### [Brief]
Extract each line of the data and write it out again exactly.

### [Collected data]
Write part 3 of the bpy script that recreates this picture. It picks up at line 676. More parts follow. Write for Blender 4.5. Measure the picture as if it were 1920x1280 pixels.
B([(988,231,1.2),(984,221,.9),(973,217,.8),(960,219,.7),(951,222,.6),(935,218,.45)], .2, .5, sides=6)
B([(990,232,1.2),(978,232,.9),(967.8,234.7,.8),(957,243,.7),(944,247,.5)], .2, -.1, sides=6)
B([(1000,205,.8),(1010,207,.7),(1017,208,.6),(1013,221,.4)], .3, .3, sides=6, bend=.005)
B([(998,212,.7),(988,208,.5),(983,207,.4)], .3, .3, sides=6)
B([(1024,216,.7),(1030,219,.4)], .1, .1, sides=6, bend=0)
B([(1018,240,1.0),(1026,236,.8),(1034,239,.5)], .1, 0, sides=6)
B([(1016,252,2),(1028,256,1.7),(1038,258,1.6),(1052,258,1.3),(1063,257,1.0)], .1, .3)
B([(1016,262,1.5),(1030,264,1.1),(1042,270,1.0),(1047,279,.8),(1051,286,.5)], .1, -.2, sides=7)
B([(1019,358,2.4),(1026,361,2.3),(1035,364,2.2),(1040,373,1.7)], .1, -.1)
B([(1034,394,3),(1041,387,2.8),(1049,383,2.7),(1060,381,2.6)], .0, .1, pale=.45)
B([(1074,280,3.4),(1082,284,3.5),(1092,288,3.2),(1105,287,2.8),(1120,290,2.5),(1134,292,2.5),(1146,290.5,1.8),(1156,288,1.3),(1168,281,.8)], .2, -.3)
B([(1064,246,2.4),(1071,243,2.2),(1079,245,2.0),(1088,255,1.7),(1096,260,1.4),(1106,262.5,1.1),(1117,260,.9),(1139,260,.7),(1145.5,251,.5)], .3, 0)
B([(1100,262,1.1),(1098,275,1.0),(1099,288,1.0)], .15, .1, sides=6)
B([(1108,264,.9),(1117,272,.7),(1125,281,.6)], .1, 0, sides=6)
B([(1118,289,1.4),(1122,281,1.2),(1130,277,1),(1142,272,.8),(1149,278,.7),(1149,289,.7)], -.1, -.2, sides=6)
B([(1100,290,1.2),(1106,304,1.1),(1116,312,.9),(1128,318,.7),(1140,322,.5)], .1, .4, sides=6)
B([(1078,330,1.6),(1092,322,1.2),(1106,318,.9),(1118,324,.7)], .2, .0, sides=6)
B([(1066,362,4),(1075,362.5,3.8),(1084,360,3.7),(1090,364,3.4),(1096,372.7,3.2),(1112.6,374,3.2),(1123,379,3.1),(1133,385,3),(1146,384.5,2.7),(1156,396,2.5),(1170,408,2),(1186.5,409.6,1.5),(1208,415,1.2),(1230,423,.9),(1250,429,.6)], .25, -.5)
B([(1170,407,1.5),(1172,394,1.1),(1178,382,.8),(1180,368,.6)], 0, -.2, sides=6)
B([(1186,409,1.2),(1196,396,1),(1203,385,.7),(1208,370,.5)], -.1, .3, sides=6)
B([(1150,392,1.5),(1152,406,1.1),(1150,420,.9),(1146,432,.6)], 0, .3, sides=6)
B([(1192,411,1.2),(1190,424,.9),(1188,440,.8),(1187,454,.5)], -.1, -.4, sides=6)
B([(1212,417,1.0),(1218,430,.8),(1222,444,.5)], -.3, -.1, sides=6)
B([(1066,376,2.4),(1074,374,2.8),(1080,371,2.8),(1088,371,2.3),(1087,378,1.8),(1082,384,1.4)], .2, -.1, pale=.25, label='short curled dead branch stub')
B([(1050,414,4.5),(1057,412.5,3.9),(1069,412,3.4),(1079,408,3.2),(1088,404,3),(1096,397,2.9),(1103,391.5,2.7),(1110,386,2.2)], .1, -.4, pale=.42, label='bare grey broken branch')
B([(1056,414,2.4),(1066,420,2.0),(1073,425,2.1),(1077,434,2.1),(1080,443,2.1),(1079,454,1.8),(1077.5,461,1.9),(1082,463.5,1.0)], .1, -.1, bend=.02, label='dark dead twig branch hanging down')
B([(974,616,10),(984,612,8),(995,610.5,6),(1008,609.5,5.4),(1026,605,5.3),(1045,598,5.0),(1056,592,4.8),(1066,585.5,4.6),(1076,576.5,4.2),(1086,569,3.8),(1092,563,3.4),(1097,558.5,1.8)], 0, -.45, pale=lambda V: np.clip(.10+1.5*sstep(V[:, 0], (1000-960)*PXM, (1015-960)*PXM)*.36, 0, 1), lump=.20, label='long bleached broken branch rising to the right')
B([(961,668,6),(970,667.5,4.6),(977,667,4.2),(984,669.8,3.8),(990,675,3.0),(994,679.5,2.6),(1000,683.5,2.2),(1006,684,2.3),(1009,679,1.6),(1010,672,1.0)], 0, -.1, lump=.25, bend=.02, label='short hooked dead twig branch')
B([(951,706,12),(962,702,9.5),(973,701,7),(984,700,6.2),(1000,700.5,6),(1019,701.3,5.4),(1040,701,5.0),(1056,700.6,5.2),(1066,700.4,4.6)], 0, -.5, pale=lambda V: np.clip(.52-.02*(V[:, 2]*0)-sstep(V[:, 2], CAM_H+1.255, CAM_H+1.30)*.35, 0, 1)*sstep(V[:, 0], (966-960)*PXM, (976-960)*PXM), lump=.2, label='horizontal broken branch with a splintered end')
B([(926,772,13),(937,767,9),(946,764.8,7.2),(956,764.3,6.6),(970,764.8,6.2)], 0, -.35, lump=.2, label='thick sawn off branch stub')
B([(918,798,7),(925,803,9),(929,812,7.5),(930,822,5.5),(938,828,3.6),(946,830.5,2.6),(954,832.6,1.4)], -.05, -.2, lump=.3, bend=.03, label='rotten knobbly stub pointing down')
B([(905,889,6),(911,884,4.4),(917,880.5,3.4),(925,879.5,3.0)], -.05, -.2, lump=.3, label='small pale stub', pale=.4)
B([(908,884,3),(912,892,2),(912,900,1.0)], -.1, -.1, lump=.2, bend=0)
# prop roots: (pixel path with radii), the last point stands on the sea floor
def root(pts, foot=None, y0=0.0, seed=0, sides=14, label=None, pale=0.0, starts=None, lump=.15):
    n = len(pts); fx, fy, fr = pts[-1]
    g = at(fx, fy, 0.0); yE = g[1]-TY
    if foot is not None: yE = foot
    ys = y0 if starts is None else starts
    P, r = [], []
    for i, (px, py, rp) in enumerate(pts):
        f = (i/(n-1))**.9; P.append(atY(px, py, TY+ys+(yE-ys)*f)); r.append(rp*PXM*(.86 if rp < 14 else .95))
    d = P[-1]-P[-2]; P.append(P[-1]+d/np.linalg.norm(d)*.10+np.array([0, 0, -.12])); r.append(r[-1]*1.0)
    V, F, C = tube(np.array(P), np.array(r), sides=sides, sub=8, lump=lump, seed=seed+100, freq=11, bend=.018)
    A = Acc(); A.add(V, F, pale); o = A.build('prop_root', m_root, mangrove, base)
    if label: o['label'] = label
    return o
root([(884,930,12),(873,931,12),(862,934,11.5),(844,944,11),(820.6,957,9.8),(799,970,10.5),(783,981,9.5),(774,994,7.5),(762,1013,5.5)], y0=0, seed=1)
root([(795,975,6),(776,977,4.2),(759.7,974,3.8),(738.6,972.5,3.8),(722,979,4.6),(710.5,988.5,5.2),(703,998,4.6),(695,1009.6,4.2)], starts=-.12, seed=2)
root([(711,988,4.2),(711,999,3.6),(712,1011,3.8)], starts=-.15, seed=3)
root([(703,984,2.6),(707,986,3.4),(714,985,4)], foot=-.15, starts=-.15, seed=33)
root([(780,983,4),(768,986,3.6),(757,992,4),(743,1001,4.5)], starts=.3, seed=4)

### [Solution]
Write part 3 of the bpy script that recreates this picture. It picks up at line 676. More parts follow. Write for Blender 4.5. Measure the picture as if it were 1920x1280 pixels.
B([(988,231,1.2),(984,221,.9),(973,217,.8),(960,219,.7),(951,222,.6),(935,218,.45)], .2, .5, sides=6)
B([(990,232,1.2),(978,232,.9),(967.8,234.7,.8),(957,243,.7),(944,247,.5)], .2, -.1, sides=6)
B([(1000,205,.8),(1010,207,.7),(1017,208,.6),(1013,221,.4)], .3, .3, sides=6, bend=.005)
B([(998,212,.7),(988,208,.5),(983,207,.4)], .3, .3, sides=6)
B([(1024,216,.7),(1030,219,.4)], .1, .1, sides=6, bend=0)
B([(1018,240,1.0),(1026,236,.8),(1034,239,.5)], .1, 0, sides=6)
B([(1016,252,2),(1028,256,1.7),(1038,258,1.6),(1052,258,1.3),(1063,257,1.0)], .1, .3)
B([(1016,262,1.5),(1030,264,1.1),(1042,270,1.0),(1047,279,.8),(1051,286,.5)], .1, -.2, sides=7)
B([(1019,358,2.4),(1026,361,2.3),(1035,364,2.2),(1040,373,1.7)], .1, -.1)
B([(1034,394,3),(1041,387,2.8),(1049,383,2.7),(1060,381,2.6)], .0, .1, pale=.45)
B([(1074,280,3.4),(1082,284,3.5),(1092,288,3.2),(1105,287,2.8),(1120,290,2.5),(1134,292,2.5),(1146,290.5,1.8),(1156,288,1.3),(1168,281,.8)], .2, -.3)
B([(1064,246,2.4),(1071,243,2.2),(1079,245,2.0),(1088,255,1.7),(1096,260,1.4),(1106,262.5,1.1),(1117,260,.9),(1139,260,.7),(1145.5,251,.5)], .3, 0)
B([(1100,262,1.1),(1098,275,1.0),(1099,288,1.0)], .15, .1, sides=6)
B([(1108,264,.9),(1117,272,.7),(1125,281,.6)], .1, 0, sides=6)
B([(1118,289,1.4),(1122,281,1.2),(1130,277,1),(1142,272,.8),(1149,278,.7),(1149,289,.7)], -.1, -.2, sides=6)
B([(1100,290,1.2),(1106,304,1.1),(1116,312,.9),(1128,318,.7),(1140,322,.5)], .1, .4, sides=6)
B([(1078,330,1.6),(1092,322,1.2),(1106,318,.9),(1118,324,.7)], .2, .0, sides=6)
B([(1066,362,4),(1075,362.5,3.8),(1084,360,3.7),(1090,364,3.4),(1096,372.7,3.2),(1112.6,374,3.2),(1123,379,3.1),(1133,385,3),(1146,384.5,2.7),(1156,396,2.5),(1170,408,2),(1186.5,409.6,1.5),(1208,415,1.2),(1230,423,.9),(1250,429,.6)], .25, -.5)
B([(1170,407,1.5),(1172,394,1.1),(1178,382,.8),(1180,368,.6)], 0, -.2, sides=6)
B([(1186,409,1.2),(1196,396,1),(1203,385,.7),(1208,370,.5)], -.1, .3, sides=6)
B([(1150,392,1.5),(1152,406,1.1),(1150,420,.9),(1146,432,.6)], 0, .3, sides=6)
B([(1192,411,1.2),(1190,424,.9),(1188,440,.8),(1187,454,.5)], -.1, -.4, sides=6)
B([(1212,417,1.0),(1218,430,.8),(1222,444,.5)], -.3, -.1, sides=6)
B([(1066,376,2.4),(1074,374,2.8),(1080,371,2.8),(1088,371,2.3),(1087,378,1.8),(1082,384,1.4)], .2, -.1, pale=.25, label='short curled dead branch stub')
B([(1050,414,4.5),(1057,412.5,3.9),(1069,412,3.4),(1079,408,3.2),(1088,404,3),(1096,397,2.9),(1103,391.5,2.7),(1110,386,2.2)], .1, -.4, pale=.42, label='bare grey broken branch')
B([(1056,414,2.4),(1066,420,2.0),(1073,425,2.1),(1077,434,2.1),(1080,443,2.1),(1079,454,1.8),(1077.5,461,1.9),(1082,463.5,1.0)], .1, -.1, bend=.02, label='dark dead twig branch hanging down')
B([(974,616,10),(984,612,8),(995,610.5,6),(1008,609.5,5.4),(1026,605,5.3),(1045,598,5.0),(1056,592,4.8),(1066,585.5,4.6),(1076,576.5,4.2),(1086,569,3.8),(1092,563,3.4),(1097,558.5,1.8)], 0, -.45, pale=lambda V: np.clip(.10+1.5*sstep(V[:, 0], (1000-960)*PXM, (1015-960)*PXM)*.36, 0, 1), lump=.20, label='long bleached broken branch rising to the right')
B([(961,668,6),(970,667.5,4.6),(977,667,4.2),(984,669.8,3.8),(990,675,3.0),(994,679.5,2.6),(1000,683.5,2.2),(1006,684,2.3),(1009,679,1.6),(1010,672,1.0)], 0, -.1, lump=.25, bend=.02, label='short hooked dead twig branch')
B([(951,706,12),(962,702,9.5),(973,701,7),(984,700,6.2),(1000,700.5,6),(1019,701.3,5.4),(1040,701,5.0),(1056,700.6,5.2),(1066,700.4,4.6)], 0, -.5, pale=lambda V: np.clip(.52-.02*(V[:, 2]*0)-sstep(V[:, 2], CAM_H+1.255, CAM_H+1.30)*.35, 0, 1)*sstep(V[:, 0], (966-960)*PXM, (976-960)*PXM), lump=.2, label='horizontal broken branch with a splintered end')
B([(926,772,13),(937,767,9),(946,764.8,7.2),(956,764.3,6.6),(970,764.8,6.2)], 0, -.35, lump=.2, label='thick sawn off branch stub')
B([(918,798,7),(925,803,9),(929,812,7.5),(930,822,5.5),(938,828,3.6),(946,830.5,2.6),(954,832.6,1.4)], -.05, -.2, lump=.3, bend=.03, label='rotten knobbly stub pointing down')
B([(905,889,6),(911,884,4.4),(917,880.5,3.4),(925,879.5,3.0)], -.05, -.2, lump=.3, label='small pale stub', pale=.4)
B([(908,884,3),(912,892,2),(912,900,1.0)], -.1, -.1, lump=.2, bend=0)
# prop roots: (pixel path with radii), the last point stands on the sea floor
def root(pts, foot=None, y0=0.0, seed=0, sides=14, label=None, pale=0.0, starts=None, lump=.15):
    n = len(pts); fx, fy, fr = pts[-1]
    g = at(fx, fy, 0.0); yE = g[1]-TY
    if foot is not None: yE = foot
    ys = y0 if starts is None else starts
    P, r = [], []
    for i, (px, py, rp) in enumerate(pts):
        f = (i/(n-1))**.9; P.append(atY(px, py, TY+ys+(yE-ys)*f)); r.append(rp*PXM*(.86 if rp < 14 else .95))
    d = P[-1]-P[-2]; P.append(P[-1]+d/np.linalg.norm(d)*.10+np.array([0, 0, -.12])); r.append(r[-1]*1.0)
    V, F, C = tube(np.array(P), np.array(r), sides=sides, sub=8, lump=lump, seed=seed+100, freq=11, bend=.018)
    A = Acc(); A.add(V, F, pale); o = A.build('prop_root', m_root, mangrove, base)
    if label: o['label'] = label
    return o
root([(884,930,12),(873,931,12),(862,934,11.5),(844,944,11),(820.6,957,9.8),(799,970,10.5),(783,981,9.5),(774,994,7.5),(762,1013,5.5)], y0=0, seed=1)
root([(795,975,6),(776,977,4.2),(759.7,974,3.8),(738.6,972.5,3.8),(722,979,4.6),(710.5,988.5,5.2),(703,998,4.6),(695,1009.6,4.2)], starts=-.12, seed=2)
root([(711,988,4.2),(711,999,3.6),(712,1011,3.8)], starts=-.15, seed=3)
root([(703,984,2.6),(707,986,3.4),(714,985,4)], foot=-.15, starts=-.15, seed=33)
root([(780,983,4),(768,986,3.6),(757,992,4),(743,1001,4.5)], starts=.3, seed=4)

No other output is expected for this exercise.